Well, so far so good. Haven't had any creosote build up, much less a chimney fire...
I figure I'd just choke the heck out of it by closing the air intake and shutting the pipe damper. After that, call the FD and get some wet paper towels into the firebox. Maybe grab that Tundra extinguisher and use that if necessary. It'd be done in real small bursts through the loading door cracked open just enough for the stuff to get into the firebox...
Shouldn't have to do that since the chimney gets swept every fall.
Chimney sweep guy said every two years for the main chimney pipe, (insulated SS pipe in a tile lined chimney, we had it done right by them to make sure creosote build up and such nearly impossible.) and two/three times a year for the main stove to chimney pipe...
When it was swept at the beginning of this burning season, all that was found was ash... quite a bit in the stove to chimney pipe, and a fairly small bit in the chimney itself.
It probably helps that we sometimes forget to choke the intake down on the stove and the fire gets real hot every now and then with over 500 degree outside stack temps... meaning over 1000 degrees in the center of the flue... that'll burn any possible and every little tiny bit of creosote deposit into ash...
Key is if you're doing that as a prevention to chimney fires in some outdated tile lined chimney is to make sure you do that often... give it a little too much time to build up, you got problems... like a full blown flame pouring out of the chimney fire. (never seen one, and hope I never do... in my own or someone else's chimney)
If the chimney was done right with an insulated SS liner, and you burn the wood in a good high efficiency stove such as a Lopi, and you burn seasoned wood... you really shouldn't have to worry about it.
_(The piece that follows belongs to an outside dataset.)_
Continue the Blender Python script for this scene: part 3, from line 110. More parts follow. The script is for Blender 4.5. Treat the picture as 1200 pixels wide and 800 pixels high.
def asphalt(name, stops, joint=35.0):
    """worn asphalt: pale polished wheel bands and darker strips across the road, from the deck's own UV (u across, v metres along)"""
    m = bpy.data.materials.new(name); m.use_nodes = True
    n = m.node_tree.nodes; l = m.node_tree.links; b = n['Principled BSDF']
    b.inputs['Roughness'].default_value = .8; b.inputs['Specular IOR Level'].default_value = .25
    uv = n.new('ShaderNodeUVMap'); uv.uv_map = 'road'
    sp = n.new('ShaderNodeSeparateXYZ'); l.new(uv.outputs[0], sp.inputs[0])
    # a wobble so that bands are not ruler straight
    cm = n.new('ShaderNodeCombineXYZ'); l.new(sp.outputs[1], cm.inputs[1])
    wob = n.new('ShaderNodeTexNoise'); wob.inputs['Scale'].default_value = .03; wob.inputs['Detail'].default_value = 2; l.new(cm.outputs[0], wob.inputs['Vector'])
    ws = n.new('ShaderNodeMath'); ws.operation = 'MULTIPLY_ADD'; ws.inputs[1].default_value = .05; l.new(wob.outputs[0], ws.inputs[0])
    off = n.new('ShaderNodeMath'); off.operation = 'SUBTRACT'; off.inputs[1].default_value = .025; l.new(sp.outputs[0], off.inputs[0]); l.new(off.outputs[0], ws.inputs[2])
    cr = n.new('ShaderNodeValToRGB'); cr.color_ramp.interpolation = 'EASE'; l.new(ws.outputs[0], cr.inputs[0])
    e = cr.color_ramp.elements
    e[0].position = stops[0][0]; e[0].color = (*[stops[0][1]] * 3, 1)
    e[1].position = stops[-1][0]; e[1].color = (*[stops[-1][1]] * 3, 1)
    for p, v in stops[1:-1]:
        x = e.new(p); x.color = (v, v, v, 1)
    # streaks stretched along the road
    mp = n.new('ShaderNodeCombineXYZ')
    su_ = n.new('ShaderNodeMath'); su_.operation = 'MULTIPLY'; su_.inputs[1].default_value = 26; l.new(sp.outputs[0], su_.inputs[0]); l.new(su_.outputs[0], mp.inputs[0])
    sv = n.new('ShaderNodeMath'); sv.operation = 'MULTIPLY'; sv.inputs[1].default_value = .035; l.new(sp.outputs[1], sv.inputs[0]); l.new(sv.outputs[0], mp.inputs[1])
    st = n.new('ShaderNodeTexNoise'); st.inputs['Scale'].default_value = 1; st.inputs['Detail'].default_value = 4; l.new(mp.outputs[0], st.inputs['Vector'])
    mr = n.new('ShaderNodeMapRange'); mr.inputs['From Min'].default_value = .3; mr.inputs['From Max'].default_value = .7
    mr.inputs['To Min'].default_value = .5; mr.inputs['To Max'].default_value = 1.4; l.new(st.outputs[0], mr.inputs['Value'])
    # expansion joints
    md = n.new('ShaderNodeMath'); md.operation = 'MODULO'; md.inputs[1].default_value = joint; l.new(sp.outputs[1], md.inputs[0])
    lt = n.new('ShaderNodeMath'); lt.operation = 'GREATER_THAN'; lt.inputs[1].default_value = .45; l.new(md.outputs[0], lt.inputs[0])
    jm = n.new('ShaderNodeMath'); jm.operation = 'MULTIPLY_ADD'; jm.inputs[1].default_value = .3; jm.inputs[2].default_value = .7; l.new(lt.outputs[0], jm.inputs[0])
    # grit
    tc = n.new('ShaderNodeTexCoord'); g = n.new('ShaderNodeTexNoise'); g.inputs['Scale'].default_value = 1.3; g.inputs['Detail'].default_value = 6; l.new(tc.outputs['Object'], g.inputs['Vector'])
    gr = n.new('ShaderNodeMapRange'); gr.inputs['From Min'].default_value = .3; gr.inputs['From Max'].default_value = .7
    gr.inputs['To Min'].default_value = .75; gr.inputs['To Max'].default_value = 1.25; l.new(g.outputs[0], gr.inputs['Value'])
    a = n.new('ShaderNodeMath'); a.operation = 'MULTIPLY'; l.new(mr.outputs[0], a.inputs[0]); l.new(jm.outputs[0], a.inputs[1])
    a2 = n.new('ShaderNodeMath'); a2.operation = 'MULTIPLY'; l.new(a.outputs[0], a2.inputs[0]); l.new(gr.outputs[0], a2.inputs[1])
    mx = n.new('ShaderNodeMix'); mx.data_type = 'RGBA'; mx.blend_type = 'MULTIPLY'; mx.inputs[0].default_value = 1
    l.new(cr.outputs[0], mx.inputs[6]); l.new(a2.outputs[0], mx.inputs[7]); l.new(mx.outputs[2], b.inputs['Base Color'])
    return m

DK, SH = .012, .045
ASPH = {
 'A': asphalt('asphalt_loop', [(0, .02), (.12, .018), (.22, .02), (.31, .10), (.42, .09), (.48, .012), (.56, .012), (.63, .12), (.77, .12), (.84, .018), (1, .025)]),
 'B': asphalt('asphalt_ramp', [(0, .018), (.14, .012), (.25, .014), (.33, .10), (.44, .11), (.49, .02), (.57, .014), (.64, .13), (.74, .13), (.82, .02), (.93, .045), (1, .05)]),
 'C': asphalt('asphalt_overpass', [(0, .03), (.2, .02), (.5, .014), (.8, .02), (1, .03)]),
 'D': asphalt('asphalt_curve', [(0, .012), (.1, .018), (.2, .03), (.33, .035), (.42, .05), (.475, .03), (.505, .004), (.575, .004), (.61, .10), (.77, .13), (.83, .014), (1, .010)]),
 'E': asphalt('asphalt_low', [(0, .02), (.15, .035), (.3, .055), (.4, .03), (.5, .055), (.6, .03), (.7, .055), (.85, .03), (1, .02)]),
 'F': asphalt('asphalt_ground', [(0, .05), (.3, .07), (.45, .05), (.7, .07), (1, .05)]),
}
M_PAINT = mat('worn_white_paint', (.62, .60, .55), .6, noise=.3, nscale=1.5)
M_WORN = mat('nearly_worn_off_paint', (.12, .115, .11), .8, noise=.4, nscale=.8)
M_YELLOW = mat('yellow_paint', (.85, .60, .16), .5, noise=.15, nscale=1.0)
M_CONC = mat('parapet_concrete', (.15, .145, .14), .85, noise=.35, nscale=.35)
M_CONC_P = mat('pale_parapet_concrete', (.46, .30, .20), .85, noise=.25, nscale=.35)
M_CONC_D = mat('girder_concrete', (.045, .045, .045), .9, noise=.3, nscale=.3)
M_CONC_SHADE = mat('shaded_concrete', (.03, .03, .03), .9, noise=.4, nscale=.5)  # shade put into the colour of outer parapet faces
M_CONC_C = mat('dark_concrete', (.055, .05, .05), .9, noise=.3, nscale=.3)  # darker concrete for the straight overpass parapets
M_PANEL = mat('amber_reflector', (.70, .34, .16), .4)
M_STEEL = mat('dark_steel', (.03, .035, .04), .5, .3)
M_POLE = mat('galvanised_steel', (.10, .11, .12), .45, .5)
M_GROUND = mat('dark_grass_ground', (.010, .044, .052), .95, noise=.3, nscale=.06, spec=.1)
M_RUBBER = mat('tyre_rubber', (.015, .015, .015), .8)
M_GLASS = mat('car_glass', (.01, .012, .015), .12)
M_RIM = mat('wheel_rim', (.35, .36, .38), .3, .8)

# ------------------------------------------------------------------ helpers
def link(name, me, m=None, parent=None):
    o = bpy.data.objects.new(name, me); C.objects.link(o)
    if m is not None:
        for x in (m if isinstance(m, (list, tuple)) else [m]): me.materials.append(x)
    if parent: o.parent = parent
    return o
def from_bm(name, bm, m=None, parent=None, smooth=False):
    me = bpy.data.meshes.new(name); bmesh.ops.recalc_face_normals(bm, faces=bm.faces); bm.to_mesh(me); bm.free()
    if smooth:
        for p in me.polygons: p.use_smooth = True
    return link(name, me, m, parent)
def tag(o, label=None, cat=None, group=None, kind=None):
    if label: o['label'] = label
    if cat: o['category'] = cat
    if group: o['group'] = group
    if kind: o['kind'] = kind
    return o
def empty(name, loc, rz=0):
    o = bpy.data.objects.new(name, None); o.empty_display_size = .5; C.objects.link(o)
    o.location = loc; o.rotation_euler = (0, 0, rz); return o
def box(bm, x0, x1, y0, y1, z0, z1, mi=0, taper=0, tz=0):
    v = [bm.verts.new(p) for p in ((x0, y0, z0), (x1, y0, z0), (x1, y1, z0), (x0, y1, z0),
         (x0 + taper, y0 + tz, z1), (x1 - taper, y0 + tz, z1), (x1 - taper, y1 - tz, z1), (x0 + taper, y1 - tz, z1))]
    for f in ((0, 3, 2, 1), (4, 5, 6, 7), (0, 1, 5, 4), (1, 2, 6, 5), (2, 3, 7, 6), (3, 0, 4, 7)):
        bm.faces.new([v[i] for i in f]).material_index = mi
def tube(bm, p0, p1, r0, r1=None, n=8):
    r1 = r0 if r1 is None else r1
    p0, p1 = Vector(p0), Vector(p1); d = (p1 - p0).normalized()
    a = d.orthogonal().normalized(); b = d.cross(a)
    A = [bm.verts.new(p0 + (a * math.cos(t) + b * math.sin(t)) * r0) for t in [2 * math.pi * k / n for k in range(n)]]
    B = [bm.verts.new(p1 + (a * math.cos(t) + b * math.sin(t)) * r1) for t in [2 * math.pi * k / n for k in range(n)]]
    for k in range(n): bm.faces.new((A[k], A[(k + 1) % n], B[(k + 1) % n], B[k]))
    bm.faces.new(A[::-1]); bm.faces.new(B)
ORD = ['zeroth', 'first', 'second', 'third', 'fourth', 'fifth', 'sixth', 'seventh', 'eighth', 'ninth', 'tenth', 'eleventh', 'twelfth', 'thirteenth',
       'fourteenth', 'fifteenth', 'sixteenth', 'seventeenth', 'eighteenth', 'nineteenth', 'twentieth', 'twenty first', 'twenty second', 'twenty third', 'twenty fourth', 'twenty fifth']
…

Just sweep to get the loose ash out once a year either in the spring or in the fall.
Those with tile or concrete square block type (what do you call those blocks?) chimneys need to be much more careful since cracks in the tiles/blocks and the roughness of the mortar and blocks alone is enough to be a problem... add misaligned/missing tiles/blocks and mortar that is completely missing in areas that is typical in older chimneys, and you got a real risk for a fire due to creosote build up. Yes, creosote will build up in a bad chimney even if you're doing everything right with the stove, fire wood, and all.
IMHO, the chimney is the most critical part of any wood burning set up. Don't go cheap on it when building one or placing a liner in an existing chimney... get it done right, it really will be worth it. We all know the last thing anyone wants is their house burning down and destroying everything simply because the owner was too cheap to get it done right when they can afford to get it done right.